Der neue Karlsplatz

Julia Pfligl

Als Landkind wächst man mit einem gewissen Respekt vor der Großstadt auf. Für einen Ferien-Ausflug nach Wien bastelte uns die besorgte Großmutter einmal kleine Umhängeschilder, auf denen in Blockbuchstaben stand: "Ich bin die Julia aus Niederösterreich und ich habe meine Oma verloren. Bitte rufen Sie sie an. Ihre Telefonnummer ist ..." – für den Fall, dass die kleinen Enkerln (inklusive Sprachvermögen) im bösen Großstadtwirrwarr (alias auf dem Weg von Schönbrunn zum Tichy) verloren gehen. Was nie passierte, aber man kann ja nicht vorsichtig genug sein.

An einem Ort bündelte sich alles Böse, das eine Stadt zu bieten hat: der U-Bahn-Station Karlsplatz.
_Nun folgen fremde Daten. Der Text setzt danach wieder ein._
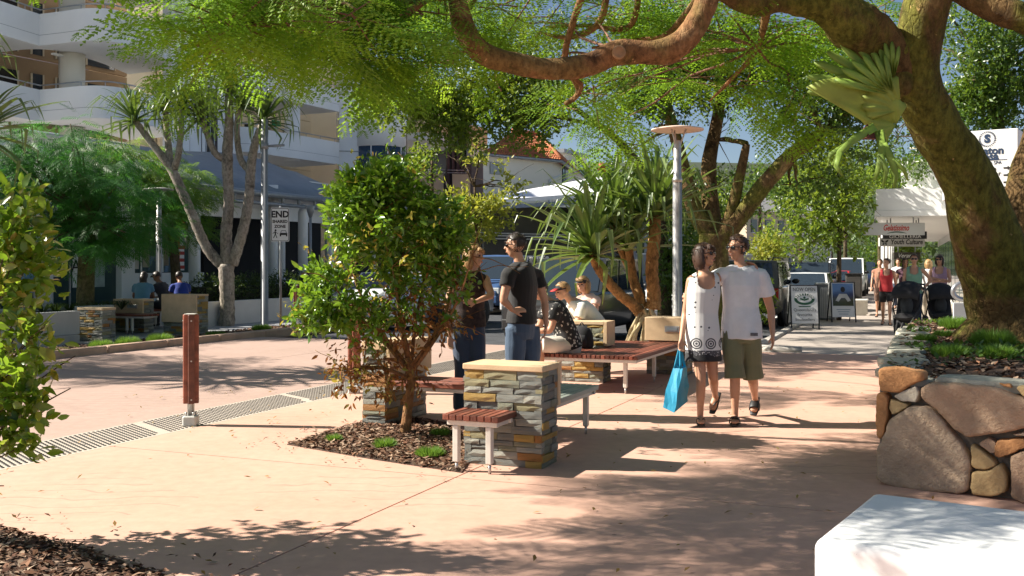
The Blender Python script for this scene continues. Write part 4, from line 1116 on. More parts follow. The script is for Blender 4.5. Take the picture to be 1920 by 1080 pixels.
def head(parent, p, axis, n, L, spread=1.0, wild=1.0, seed=0, limp=False):
    q = random.Random(seed); axis = Vector(axis).normalized(); x = axis.orthogonal().normalized(); y = axis.cross(x)
    for i in range(n):
        f = i / n; a = i * 2.399 + q.uniform(-.2, .2); el = R(82 - 95 * f * spread + q.uniform(-9, 9))
        out = x * math.cos(a) + y * math.sin(a); d = (axis * math.sin(el) + out * math.cos(el)).normalized()
        up = (Zv - d * Zv.dot(d));
        if up.length < .12: up = out * -1
        up.normalize(); s = up.cross(d); sc = L * q.uniform(.75, 1.12) * (.75 if f < .12 else 1)
        me = STRAPS[q.choice((3, 5, 5, 8, 3, 2) if limp and f > .08 else (0, 1, 6, 7) if f < .12 else (2, 3, 4, 5, 7, 8))]
        o = Vector(p) - axis * (.22 * f) + out * .035
        M4 = Matrix(((d.x, s.x, up.x, o.x), (d.y, s.y, up.y, o.y), (d.z, s.z, up.z, o.z), (0, 0, 0, 1))) @ Matrix.Diagonal((sc, sc * 1.05, sc, 1))
        piece('leaf', me, parent, M4)
def ringed(mb, pts, rad, seg=12):
    P, Q = spline([at(*p) for p in pts], [(r, r) for r in rad], 7)
    Q = [(r[0] * (1.07 if i % 2 else .97),) * 2 for i, r in enumerate(Q)]
    mb.tube(P, Q, seg, rough=.03)
pb = G(1212, 668)
sp1 = thing('screw_pine', 'screw pine with orange ringed stems and kinked strap leaves behind the seated people', 'screw pine', pb)
for pts, rad in (([(1200, 585, 17), (1188, 572, 17), (1160, 550, 16.95), (1134, 521, 16.9), (1119, 498, 16.85), (1106, 470, 16.8)], [.1, .095, .085, .08, .075, .06]),
                 ([(1224, 580, 17.1), (1226, 552, 17.1), (1222, 502, 17.1), (1227, 447, 17.1), (1229, 402, 17.1)], [.14, .115, .105, .105, .085]),
                 ([(1206, 580, 17.2), (1198, 555, 17.2), (1186, 517, 17.3), (1178, 458, 17.3)], [.1, .085, .08, .065]),
                 ([(1190, 530, 17.3), (1165, 470, 17.4), (1146, 415, 17.4)], [.06, .055, .045])):
    mb = MB(); ringed(mb, pts, rad); mb.build('stem', BARK_PAN, sp1, fix=False)
q = random.Random(3)
for i in range(13):
    a = q.uniform(0, 6.28); r = q.uniform(.22, .5); o = at(1198 + q.uniform(0, 28), 575 + q.uniform(-8, 12), 17.05)
    f = Vector((pb.x + r * math.cos(a), pb.y + .1 + r * math.sin(a), -.03))
    MB().tube([o, o.lerp(f, .45) + Vector((math.cos(a), math.sin(a), 0)) * .09, f], [.03, .034, .04], 7, sub=3).build('prop_root', M('prop_root', (.42, .35, .2), .8, .2, 9, .3), sp1, fix=False)
head(sp1, at(1106, 460, 16.8), (-.28, -.25, 1), 76, 1.5, .85, seed=1)
head(sp1, at(1229, 390, 17.1), (.05, -.1, 1), 66, 1.55, .7, seed=2)
head(sp1, at(1177, 450, 17.3), (-.1, -.1, 1), 48, 1.4, .75, seed=3)
head(sp1, at(1145, 400, 17.4), (-.15, .0, 1), 60, 1.55, .7, seed=4)
flower = MB().tube([at(1122, 318, 17.0), at(1128, 312, 16.9), at(1134, 322, 16.9)], [.02, .075, .02], 8, sub=3).build('dead_leaf_tuft', M('dead_tuft', (.42, .13, .06), .8, .3, 9, .3), sp1)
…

Sie war für uns so etwas wie der Verbotene Wald bei Harry Potter – ein gefürchteter, finsterer Ort voller Junkies und Alkoholiker, an dem Kinder und Jugendliche ohne Begleitung nichts verloren hatten. Später zog ich selbst nach Wien, durchquerte die Karlsplatz-Passage mehrmals wöchentlich (ohne Umhängeschild!) und fühlte mich nicht ein einziges Mal unwohl.

Was auch immer die wundersame Wandlung ausgelöst hat, sollte in absehbarer Zeit auch am Praterstern passieren. Dort ist von Wohlfühlen nämlich schon lange keine Rede mehr – und zwar nicht nur an Länderspiel-Tagen wie heute.